The frictions show up most sharply in detention planning. If the state curtails local cooperation, federal agencies can still pursue capacity, but they may need to adjust how they transport and house detainees and how they coordinate with local facilities.
The proposed Williamsport conversion has become the symbol of that collision. In the debate around the bills, opponents have emphasized the federal government’s authority to detain, while supporters have stressed the state’s authority over local operations, zoning, and public safety.
For detainees and families, the operational outcomes can shape where people are held and how quickly they can reach attorneys and relatives. If the 287(g) ban is signed, approximately 1,500 potential beds in the new Williamsport facility could be legally challenged, potentially forcing ICE to transport detainees to out-of-state facilities, further away from legal counsel and family.
Federal officials have kept their messaging focused on standards and routine enforcement. “These will not be warehouses — they will be very well-structured detention facilities meeting our regular detention standards,” the ICE official spokesperson said, as DHS pressed ahead with detention space expansion.

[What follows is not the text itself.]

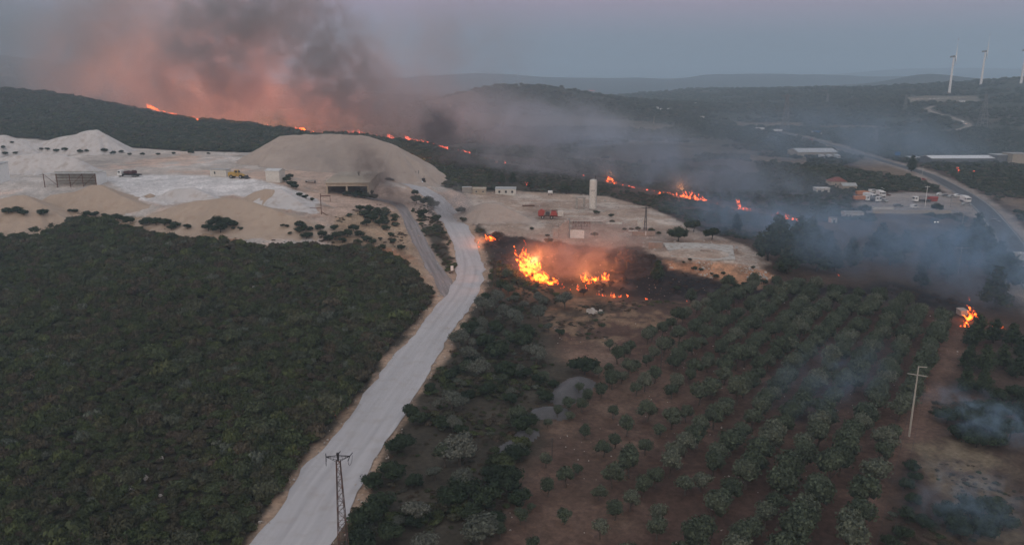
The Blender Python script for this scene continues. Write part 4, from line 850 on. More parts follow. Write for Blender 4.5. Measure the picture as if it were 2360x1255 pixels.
def house(label, cat, px, py, wpx, hm, dep, rz=0, wall=M_WALL, roof=M_RFW, style='flat', wins=(), door=None, name='house', over=.3, rise=1.2):
    r = base(px, py, rz, name, .15); W = wpx * mpp(px, py) / max(.3, cos(rz)); tag(r, label, cat)
    part(MB().box(0, dep / 2, hm / 2, W, dep, hm), 'wall', wall, r)
    mb = MB(); a, b_ = -W / 2 - over, W / 2 + over
    if style == 'flat': mb.box(0, dep / 2, hm + .13, W + 2 * over, dep + 2 * over, .22)
    elif style == 'shed': mb.prismx([(-over, hm + .02), (dep + over, hm + .02 + rise), (dep + over, hm + .22 + rise), (-over, hm + .22)], a, b_); part(MB().prismx([(0, hm - .01), (dep, hm - .01), (dep, hm + rise * .96)], -W / 2 + .01, W / 2 - .01), 'gable', wall, r)
    elif style == 'gable':
        mb.prismx([(-over, hm - .1), (dep / 2, hm + rise), (dep / 2, hm + rise + .22), (-over, hm + .12)], a, b_); mb.prismx([(dep / 2, hm + rise), (dep + over, hm - .1), (dep + over, hm + .12), (dep / 2, hm + rise + .22)], a, b_)
        part(MB().prismx([(.02, hm - .01), (dep - .02, hm - .01), (dep / 2, hm + rise - .04)], -W / 2 + .02, W / 2 - .02), 'gable', wall, r)
    elif style == 'hip':
        i = min(dep, W) / 2 * .98; V = [(a, -over, hm), (b_, -over, hm), (b_, dep + over, hm), (a, dep + over, hm), (a + i, dep / 2, hm + rise), (b_ - i, dep / 2, hm + rise)]; mb.add(V, [(0, 1, 5, 4), (1, 2, 5), (2, 3, 4, 5), (3, 0, 4), (3, 2, 1, 0)])
    part(mb, 'roof', roof, r)
    for u, zf, ww, wh in wins:
        cx = (u - .5) * W; z = zf * hm
        f = part(MB().box(cx, -.03, z, ww + .2, .1, wh + .2), 'window', M_BLK if wall is M_WALL else M_WALL, r); part(MB().box(cx, -.09, z, ww, .04, wh), 'pane', M_GLS, f)
    if door: part(MB().box((door - .5) * W, -.04, 1.05, 1.0, .1, 2.1), 'door', M_GRY, r)
    return r
def wheelset(r, xs, hw, rad, wd=.3):
    for x in xs:
        for s in (-1, 1):
            w_ = part(MB().cyl((x, s * hw - wd / 2, rad), (x, s * hw + wd / 2, rad), rad, None, 14), 'wheel', M_TYR, r)
            part(MB().cyl((x, s * (hw + .02) - wd / 2, rad), (x, s * (hw + .02) + wd / 2, rad), rad * .5, None, 10), 'rim', M_RIM, w_)
def car(label, px, py, rz, mt=M_PWH, L=4.3, group=None, lights=None, van=False, kind='car'):
    r = base(px, py, rz, 'van' if van else 'parked_car' if not lights else 'car'); tag(r, label, kind, group); H = 1.95 if van else 1.45; W = 1.75; l = L / 2
    if van: prof = [(-l, .35), (l, .35), (l, .95), (l - .8, 1.15), (l - 1.5, H), (-l, H)]
    else: prof = [(-l, .35), (l, .35), (l, .75), (l - 1.1, .92), (l - 1.9, H), (-l + .9, H), (-l + .15, .95), (-l, .85)]
    part(MB().prism(prof, -W / 2, W / 2), 'body', mt, r)
    g = MB(); zt = H - .12; zb = 1.0 if not van else 1.2
    for s in (-1, 1): g.box(-.25 if not van else -.1, s * (W / 2 + .01), (zt + zb) / 2, L * .42, .03, zt - zb)
    part(g, 'side_window', M_GLS, r); part(MB().box(l - 1.5 if not van else l - 1.12, 0, (zt + zb) / 2, .05, W * .86, (zt - zb) * 1.3, ry=-.95 if not van else -.7), 'windscreen', M_GLS, r)
    wheelset(r, (-l + .8, l - .8), W / 2 - .08, .32, .2)
    for s in (-1, 1): part(MB().box(l + .02, s * .6, .68, .08, .34, .18), 'headlight', lights or M_RIM, r)
    return r
def truck(label, px, py, rz, L=9, cab=M_PWH, body='tipper', bm=M_ORA, lights=None, group=None, name='truck', Hb=1.6):
    r = base(px, py, rz, name); tag(r, label, 'truck', group); l = L / 2; W = 2.5
    part(MB().prism([(l - 2.1, .7), (l, .7), (l, 1.7), (l - .25, 2.95), (l - 2.1, 3.0)], -W / 2, W / 2), 'cab', cab, r)
    part(MB().box(l - .08, 0, 2.25, .08, W * .86, .85, ry=-.2), 'windscreen', M_GLS, r)
    g = MB()
    for s in (-1, 1): g.box(l - .95, s * (W / 2 + .01), 2.25, 1.0, .03, .7)
    part(g, 'side_window', M_GLS, r)
    part(MB().box(-.3, 0, .85, L - 1.0, 1.0, .3), 'chassis', M_BLK, r)
    x0, x1 = -l, l - 2.3; xm, xl = (x0 + x1) / 2, x1 - x0
    if body == 'tipper':
        part(MB().prism([(x0 + .35, 1.1), (x1, 1.1), (x1, 1.1 + Hb + .3), (x0, 1.1 + Hb)], -W / 2, W / 2), 'tipper_body', bm, r)
        g = MB()
        for k in range(5): g.box(x0 + .5 + k * (xl - .8) / 4, 0, 1.1 + Hb / 2, .12, W + .12, Hb * .9)
        part(g, 'body_rib', bm, r)
    elif body == 'tank': part(MB().cyl((x0, 0, 1.95), (x1, 0, 1.95), 1.0, None, 16), 'tank', bm, r)
    elif body == 'box': part(MB().box(xm, 0, 2.2, xl, W, 2.3), 'cargo_box', bm, r)
    elif body == 'load':
        part(MB().box(xm, 0, 1.2, xl, W, .25), 'load_bed', M_BLK, r); g = MB(); R = random.Random(3)
        for k in range(9): g.box(xm + R.uniform(-.42, .36) * xl, R.uniform(-.5, .5), 1.9 + R.uniform(-.3, .4), R.uniform(1, 2), R.uniform(1, 2), R.uniform(.7, 1.2), R.uniform(-.4, .4), R.uniform(-.3, .3))
        part(g, 'load', bm, r); part(MB().box(x0 - .6, 0, 1.0, 1.2, 1.8, .5), 'tow_bar', M_BLK, r)
    elif body == 'crane':
        part(MB().box(xm, 0, 1.25, xl, W, .35), 'flatbed', bm, r); part(MB().cyl((x1 - .5, 0, 1.4), (x1 - .7, 0, 3.2), .22).cyl((x1 - .7, 0, 3.2), (x0 + .6, 0, 2.9), .16), 'crane_arm', M_GRY, r)
    wheelset(r, (-l + 1.0, -l + 2.3, l - 1.2), W / 2 - .2, .5, .3)
    for s in (-1, 1): part(MB().box(l + .02, s * .85, .95, .08, .4, .25), 'headlight', lights or M_RIM, r)
    return r
# ------------------------------------------------------------------ quarry yard
r = base(164, 431, radians(2), 'open_shed', .2); k = mpp(164, 431); W = 118 * k; D = 9; Hh = 32 * k; tag(r, 'open fronted grey steel shed with rusty braced frame and a sand heap before it', 'shed')
part(MB().box(0, D, Hh / 2 + .2, W, .15, Hh - .3), 'back_wall', M_SHT, r); part(MB().box(W / 2 + .1, D / 2, Hh / 2, .15, D - .1, Hh - .1), 'side_wall', M_PWH, r)
part(MB().prismx([(-.6, Hh), (D + .3, Hh - .8), (D + .3, Hh - .68), (-.6, Hh + .14)], -W / 2 - .2, W / 2 + .3), 'roof', M_SHT, r)
for q in range(5): part(MB().box(-W / 2 + W * q / 4 * .985, 0, Hh / 2, .25, .25, Hh - .05), 'post', M_RST, r)
g = MB()
for q in range(4):
    a = -W / 2 + W * q / 4; b_ = a + W / 4
    if q != 1: g.bar((a, .02, Hh - .2) if q < 2 else (b_, .02, Hh - .2), (b_, .02, .8) if q < 2 else (a, .02, .8), .16)
for z in (1.8, 3.2, 4.6): g.bar((-W / 2, D - .2, z), (W / 2, D - .2, z), .14)
part(g, 'brace', M_RST, r)
house('white rendered wall end of a building at the left edge of the frame', 'building', -26, 430, 22, 8.5, 12, 0, M_PWH, M_SHT, 'shed', name='store_building')
truck('articulated lorry with a white cab and dark red load on the white yard', 297, 407, radians(176), 9.6, M_PWH, 'load', M_DRD, name='lorry')
house('small white cabin with a flat roof behind the yellow loader', 'cabin', 503, 407, 40, 3.2, 4, radians(-12), M_WALL, M_SHT, 'flat', [(.3, .6, .5, .9)], name='site_cabin')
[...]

Readers looking for primary documents can find the bill text and official statements through government and congressional sources cited by lawmakers and agencies. Maryland’s legislature provides bill materials for HB 444 – Public Safety – Immigration Enforcement Agreements.
USCIS posts agency statements and updates at its Official Press Releases page. DHS and ICE publish detention and local-operations statements through Official Statements and Local Operations.
McClain Delaney’s office has also circulated material on the federal proposal through a Press Release on Washington County Legislation (Feb 10, 2026), as the fight over immigration detention and cooperation in Maryland increasingly centers on what happens next in Williamsport.